Fast Five: June 2, 2014
    Each week, NBN Politics recaps the top five news stories from the past week and brings you a look at the week ahead. Welcome to the Fast Five.

    UCSB shooter kills six

    Elliot Rodger, the 22-year-old student who posted a video online expressing anger over being rejected by women, killed six people and himself and wounded 13 on Friday. In his video Rodger spoke about being a virgin and laid out his plan for “retribution.” Rodger's parents warned authorities about Rodger’s alarming videos weeks before the shooting.

    Thai army stages coup

    Thailand’s military took control of the government on Thursday following six months of political crisis that resulted in 28 deaths. Protests caused the crisis, calling for the end of the government of Prime Minister Yingluck Shinawatra. Thailand’s king, Bhumibol Adulyadej, has endorsed Gen. Prayuth Chan-ocha who is now running the country.

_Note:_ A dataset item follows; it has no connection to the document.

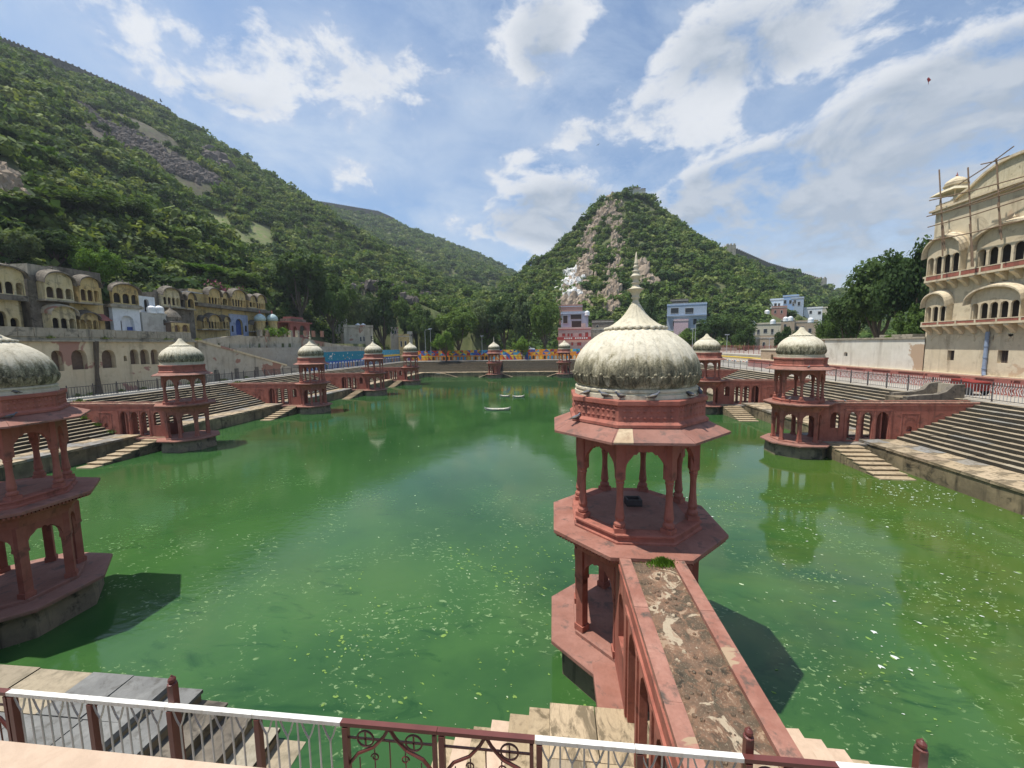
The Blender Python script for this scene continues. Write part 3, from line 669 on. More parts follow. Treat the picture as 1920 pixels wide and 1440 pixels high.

Chan-ocha said Monday that he will stay in power indefinitely and vows to create a “genuine democracy” in Thailand.

    Obama plans to withdraw from Afghanistan in 2016 

    President Obama announced on Tuesday that the United States will leave 9,800 troops in Afghanistan after the final withdrawal in December. Obama also stipulated that by 2016, the number of remaining troops will be reduced to zero. The decision depends on Afghanistan’s new president's signing of a bilateral security agreement that the current president, Hamid Karzai, has refused to sign. The two candidates for president have both said they would sign the agreement. President Obama said, "It's time to turn the page on more than a decade in which so much of our foreign policy was focused on the wars in Afghanistan and Iraq."

    Supreme Court rules against Florida’s IQ requirements for executions 

    The Supreme Court on Tuesday ruled that Florida cannot use a hard cutoff on a convict’s IQ as a determination for whether he or she can be executed. Justice Kennedy joined the court’s four liberal judges in the decision and argued that Florida’s law goes against the Eight Amendment’s prohibition on cruel and unusual punishment. The ruling also affects a number of other states, requiring them to take a less rigid approach to mental disability in capital cases.

    Nigerian government locates missing girlsbut can’t rescue them

    Nigeria’s Defense Chief said Monday that the government knows the location of the nearly 300 missing girls but is incapable of using force to rescue them. The military chief and the president are split on how to rescue the girls. The military has ruled out force as it might endanger the hostages and the president has ruled out a prisoner-hostage swap. As the Boko Haram conflict continues, 54 people were killed on Monday, with more issues sure to follow.

    The week ahead: Fires and continued debates

    A wildfire in Alaska’s Kenai Peninsula has grown to 193 square miles and is only 20 percent contained. The recent UCSB shooting has perpetuated gun control debates and calls for reform that emerge after such shootings, along with discussions about misogyny with #YesAllWomen trending after the event. Two democratic senators have proposed a bill that would raise federal employee’s wages by 3.3 percent. This bill matches another Democrat sponsored measure that was introduced in the House in March as well as President’s Obama’s minimum wage executive order.